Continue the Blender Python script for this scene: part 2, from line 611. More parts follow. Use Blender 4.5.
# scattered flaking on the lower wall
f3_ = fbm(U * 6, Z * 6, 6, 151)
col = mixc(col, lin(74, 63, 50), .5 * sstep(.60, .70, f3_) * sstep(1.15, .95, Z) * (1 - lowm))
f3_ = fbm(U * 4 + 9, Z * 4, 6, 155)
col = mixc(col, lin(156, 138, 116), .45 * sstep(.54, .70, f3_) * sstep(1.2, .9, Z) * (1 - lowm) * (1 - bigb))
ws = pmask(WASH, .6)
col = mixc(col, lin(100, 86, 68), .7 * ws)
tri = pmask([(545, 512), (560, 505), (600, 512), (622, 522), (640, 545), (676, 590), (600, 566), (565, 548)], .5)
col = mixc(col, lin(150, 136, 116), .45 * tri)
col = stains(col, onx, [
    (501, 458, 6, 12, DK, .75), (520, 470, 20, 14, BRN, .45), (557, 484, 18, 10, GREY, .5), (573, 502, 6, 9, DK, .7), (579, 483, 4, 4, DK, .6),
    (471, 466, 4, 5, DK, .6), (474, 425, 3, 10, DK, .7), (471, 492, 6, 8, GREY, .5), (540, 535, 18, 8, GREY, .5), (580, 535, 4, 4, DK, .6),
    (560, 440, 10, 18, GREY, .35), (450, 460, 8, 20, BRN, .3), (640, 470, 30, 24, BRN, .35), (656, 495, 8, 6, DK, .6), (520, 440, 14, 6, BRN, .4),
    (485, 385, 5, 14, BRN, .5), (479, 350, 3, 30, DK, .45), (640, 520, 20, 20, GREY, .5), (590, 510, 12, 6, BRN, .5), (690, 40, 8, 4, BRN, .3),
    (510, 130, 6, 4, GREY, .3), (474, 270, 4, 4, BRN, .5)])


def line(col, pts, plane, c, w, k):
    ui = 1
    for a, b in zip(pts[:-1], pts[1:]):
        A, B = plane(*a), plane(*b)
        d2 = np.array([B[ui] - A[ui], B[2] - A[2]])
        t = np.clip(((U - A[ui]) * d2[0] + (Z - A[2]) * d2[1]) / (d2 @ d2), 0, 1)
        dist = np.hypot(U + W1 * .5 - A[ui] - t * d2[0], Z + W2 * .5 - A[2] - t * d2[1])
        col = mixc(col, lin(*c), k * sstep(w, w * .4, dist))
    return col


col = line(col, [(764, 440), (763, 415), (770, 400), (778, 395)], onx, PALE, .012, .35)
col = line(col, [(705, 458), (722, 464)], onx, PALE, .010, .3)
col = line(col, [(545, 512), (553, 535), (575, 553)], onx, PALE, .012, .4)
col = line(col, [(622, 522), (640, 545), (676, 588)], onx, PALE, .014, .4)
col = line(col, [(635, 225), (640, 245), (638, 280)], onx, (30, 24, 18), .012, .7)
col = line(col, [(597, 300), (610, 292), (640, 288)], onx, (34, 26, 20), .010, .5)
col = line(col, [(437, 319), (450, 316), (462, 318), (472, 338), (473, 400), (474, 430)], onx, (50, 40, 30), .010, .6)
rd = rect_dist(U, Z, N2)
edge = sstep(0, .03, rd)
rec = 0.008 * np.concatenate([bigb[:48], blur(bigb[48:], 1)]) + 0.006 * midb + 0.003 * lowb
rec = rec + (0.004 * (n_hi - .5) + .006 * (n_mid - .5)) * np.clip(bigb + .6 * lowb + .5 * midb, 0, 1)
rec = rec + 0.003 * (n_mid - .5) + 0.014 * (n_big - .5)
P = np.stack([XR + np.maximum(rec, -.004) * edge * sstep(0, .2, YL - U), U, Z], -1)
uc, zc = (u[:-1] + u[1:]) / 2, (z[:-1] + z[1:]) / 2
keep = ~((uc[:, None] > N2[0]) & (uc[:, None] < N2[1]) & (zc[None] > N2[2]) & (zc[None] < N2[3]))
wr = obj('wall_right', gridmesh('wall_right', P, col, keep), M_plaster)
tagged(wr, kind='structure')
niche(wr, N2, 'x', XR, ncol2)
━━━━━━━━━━
_To be done_
Reproduce every line of the material above exactly.

_Finished exercise_
Continue the Blender Python script for this scene: part 2, from line 611. More parts follow. Use Blender 4.5.
# scattered flaking on the lower wall
f3_ = fbm(U * 6, Z * 6, 6, 151)
col = mixc(col, lin(74, 63, 50), .5 * sstep(.60, .70, f3_) * sstep(1.15, .95, Z) * (1 - lowm))
f3_ = fbm(U * 4 + 9, Z * 4, 6, 155)
col = mixc(col, lin(156, 138, 116), .45 * sstep(.54, .70, f3_) * sstep(1.2, .9, Z) * (1 - lowm) * (1 - bigb))
ws = pmask(WASH, .6)
col = mixc(col, lin(100, 86, 68), .7 * ws)
tri = pmask([(545, 512), (560, 505), (600, 512), (622, 522), (640, 545), (676, 590), (600, 566), (565, 548)], .5)
col = mixc(col, lin(150, 136, 116), .45 * tri)
col = stains(col, onx, [
    (501, 458, 6, 12, DK, .75), (520, 470, 20, 14, BRN, .45), (557, 484, 18, 10, GREY, .5), (573, 502, 6, 9, DK, .7), (579, 483, 4, 4, DK, .6),
    (471, 466, 4, 5, DK, .6), (474, 425, 3, 10, DK, .7), (471, 492, 6, 8, GREY, .5), (540, 535, 18, 8, GREY, .5), (580, 535, 4, 4, DK, .6),
    (560, 440, 10, 18, GREY, .35), (450, 460, 8, 20, BRN, .3), (640, 470, 30, 24, BRN, .35), (656, 495, 8, 6, DK, .6), (520, 440, 14, 6, BRN, .4),
    (485, 385, 5, 14, BRN, .5), (479, 350, 3, 30, DK, .45), (640, 520, 20, 20, GREY, .5), (590, 510, 12, 6, BRN, .5), (690, 40, 8, 4, BRN, .3),
    (510, 130, 6, 4, GREY, .3), (474, 270, 4, 4, BRN, .5)])


def line(col, pts, plane, c, w, k):
    ui = 1
    for a, b in zip(pts[:-1], pts[1:]):
        A, B = plane(*a), plane(*b)
        d2 = np.array([B[ui] - A[ui], B[2] - A[2]])
        t = np.clip(((U - A[ui]) * d2[0] + (Z - A[2]) * d2[1]) / (d2 @ d2), 0, 1)
        dist = np.hypot(U + W1 * .5 - A[ui] - t * d2[0], Z + W2 * .5 - A[2] - t * d2[1])
        col = mixc(col, lin(*c), k * sstep(w, w * .4, dist))
    return col


col = line(col, [(764, 440), (763, 415), (770, 400), (778, 395)], onx, PALE, .012, .35)
col = line(col, [(705, 458), (722, 464)], onx, PALE, .010, .3)
col = line(col, [(545, 512), (553, 535), (575, 553)], onx, PALE, .012, .4)
col = line(col, [(622, 522), (640, 545), (676, 588)], onx, PALE, .014, .4)
col = line(col, [(635, 225), (640, 245), (638, 280)], onx, (30, 24, 18), .012, .7)
col = line(col, [(597, 300), (610, 292), (640, 288)], onx, (34, 26, 20), .010, .5)
col = line(col, [(437, 319), (450, 316), (462, 318), (472, 338), (473, 400), (474, 430)], onx, (50, 40, 30), .010, .6)
rd = rect_dist(U, Z, N2)
edge = sstep(0, .03, rd)
rec = 0.008 * np.concatenate([bigb[:48], blur(bigb[48:], 1)]) + 0.006 * midb + 0.003 * lowb
rec = rec + (0.004 * (n_hi - .5) + .006 * (n_mid - .5)) * np.clip(bigb + .6 * lowb + .5 * midb, 0, 1)
rec = rec + 0.003 * (n_mid - .5) + 0.014 * (n_big - .5)
P = np.stack([XR + np.maximum(rec, -.004) * edge * sstep(0, .2, YL - U), U, Z], -1)
uc, zc = (u[:-1] + u[1:]) / 2, (z[:-1] + z[1:]) / 2
keep = ~((uc[:, None] > N2[0]) & (uc[:, None] < N2[1]) & (zc[None] > N2[2]) & (zc[None] < N2[3]))
wr = obj('wall_right', gridmesh('wall_right', P, col, keep), M_plaster)
tagged(wr, kind='structure')
niche(wr, N2, 'x', XR, ncol2)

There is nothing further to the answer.